Tüm Öğretmenler Birliği Sendikası olarak her inanca, kimliğe ve yaşam kültürüne saygı duyduğumuzu belirtir ,ülkemizin bir arada yaşama kültürüne daha çok ihtiyaç duyduğu bir dönemde bu tür saldırıların karşısında olacağımızı belirtmek isteriz. 
Ayırımcılığın Her Türlüsüne Karşı Birlikte Yaşamı Savunuyoruz.

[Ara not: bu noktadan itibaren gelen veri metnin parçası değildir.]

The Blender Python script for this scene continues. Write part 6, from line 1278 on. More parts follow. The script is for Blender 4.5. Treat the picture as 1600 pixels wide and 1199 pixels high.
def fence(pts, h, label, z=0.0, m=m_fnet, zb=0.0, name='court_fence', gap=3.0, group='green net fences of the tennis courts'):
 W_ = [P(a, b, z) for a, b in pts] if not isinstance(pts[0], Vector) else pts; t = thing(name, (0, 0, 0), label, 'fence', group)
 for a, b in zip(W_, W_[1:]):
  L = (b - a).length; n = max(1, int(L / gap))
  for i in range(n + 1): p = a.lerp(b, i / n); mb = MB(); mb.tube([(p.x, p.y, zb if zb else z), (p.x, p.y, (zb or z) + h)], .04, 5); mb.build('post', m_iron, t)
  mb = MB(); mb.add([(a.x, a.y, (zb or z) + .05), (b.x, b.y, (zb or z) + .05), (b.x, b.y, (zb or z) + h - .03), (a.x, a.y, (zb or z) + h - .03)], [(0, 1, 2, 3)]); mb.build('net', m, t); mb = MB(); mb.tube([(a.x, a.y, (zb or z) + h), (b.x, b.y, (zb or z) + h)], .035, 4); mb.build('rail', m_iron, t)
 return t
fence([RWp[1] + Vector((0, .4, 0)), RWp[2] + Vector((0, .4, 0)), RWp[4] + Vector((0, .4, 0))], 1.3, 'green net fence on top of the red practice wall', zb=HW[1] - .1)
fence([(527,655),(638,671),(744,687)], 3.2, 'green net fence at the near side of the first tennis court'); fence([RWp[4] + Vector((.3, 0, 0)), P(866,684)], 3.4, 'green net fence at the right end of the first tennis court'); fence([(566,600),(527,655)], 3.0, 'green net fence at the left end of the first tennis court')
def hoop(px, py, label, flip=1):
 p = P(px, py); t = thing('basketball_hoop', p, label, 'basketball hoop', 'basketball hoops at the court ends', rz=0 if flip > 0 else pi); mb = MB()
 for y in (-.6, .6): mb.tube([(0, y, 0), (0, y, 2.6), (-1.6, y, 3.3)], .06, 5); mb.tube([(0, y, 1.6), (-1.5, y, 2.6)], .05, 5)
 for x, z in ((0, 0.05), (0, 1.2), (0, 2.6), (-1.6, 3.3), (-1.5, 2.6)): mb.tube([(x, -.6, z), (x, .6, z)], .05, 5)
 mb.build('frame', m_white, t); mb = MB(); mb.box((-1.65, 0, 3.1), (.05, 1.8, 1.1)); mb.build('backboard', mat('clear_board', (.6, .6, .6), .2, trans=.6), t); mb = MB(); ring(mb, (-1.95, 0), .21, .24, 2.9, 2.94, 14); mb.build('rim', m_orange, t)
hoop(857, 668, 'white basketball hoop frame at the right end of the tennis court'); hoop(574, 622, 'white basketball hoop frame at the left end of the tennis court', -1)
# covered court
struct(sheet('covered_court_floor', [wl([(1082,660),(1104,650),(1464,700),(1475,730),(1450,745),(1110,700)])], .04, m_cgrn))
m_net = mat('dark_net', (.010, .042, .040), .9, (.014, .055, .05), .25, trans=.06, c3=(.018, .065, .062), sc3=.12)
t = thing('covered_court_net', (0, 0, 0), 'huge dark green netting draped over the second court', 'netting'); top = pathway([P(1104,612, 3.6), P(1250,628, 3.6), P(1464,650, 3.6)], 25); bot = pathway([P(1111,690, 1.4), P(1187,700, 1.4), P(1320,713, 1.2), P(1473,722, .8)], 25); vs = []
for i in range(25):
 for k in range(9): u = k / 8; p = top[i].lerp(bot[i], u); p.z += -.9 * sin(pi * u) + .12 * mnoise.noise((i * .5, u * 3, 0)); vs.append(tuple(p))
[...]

   Anadolu Halkı bir arada yaşamaya alışmış kadim bir tarihe  sahiptir. Bir arada yaşama kültürüne yönelik bir saldırı niteliğinde olan bu tür söz ve davranışları hiçbir kesimin kabul etmeyeceğini de biliyoruz. Ayrıca bu tür eylemleri Öğretmenlik mesleğine ihanet olarak kabul etmekteyiz. İnanç özeldir ve her inanç sistemi saygıyı hak eder. Alevi halkına yönelik  saldırı ve iftira insanlık onurunu ayaklar altına alan insanlık dışı bir zihniyetin ürünüdür. Bizler Tüm Öğretmenler Birliği Sendikası olarak her inanca, kimliğe ve yaşam kültürüne saygı duyduğumuzu belirtir ,ülkemizin bir arada yaşama kültürüne daha ço  ihtiyaç duyduğu bir dönemde bu tür saldırıların karşısında olacağımızı belirtmek isteriz. Ayrıca M.C. hakkında açılan soruşturmanın sonuçlanana kadar takipçisi olduğumuzu, bu saldırıya maruz kalan öğrencilere yönelik oluşabilecek baskı karşısında sessiz kalmayacağımızı kamuoyu tarafından bilinmesini istiyoruz.”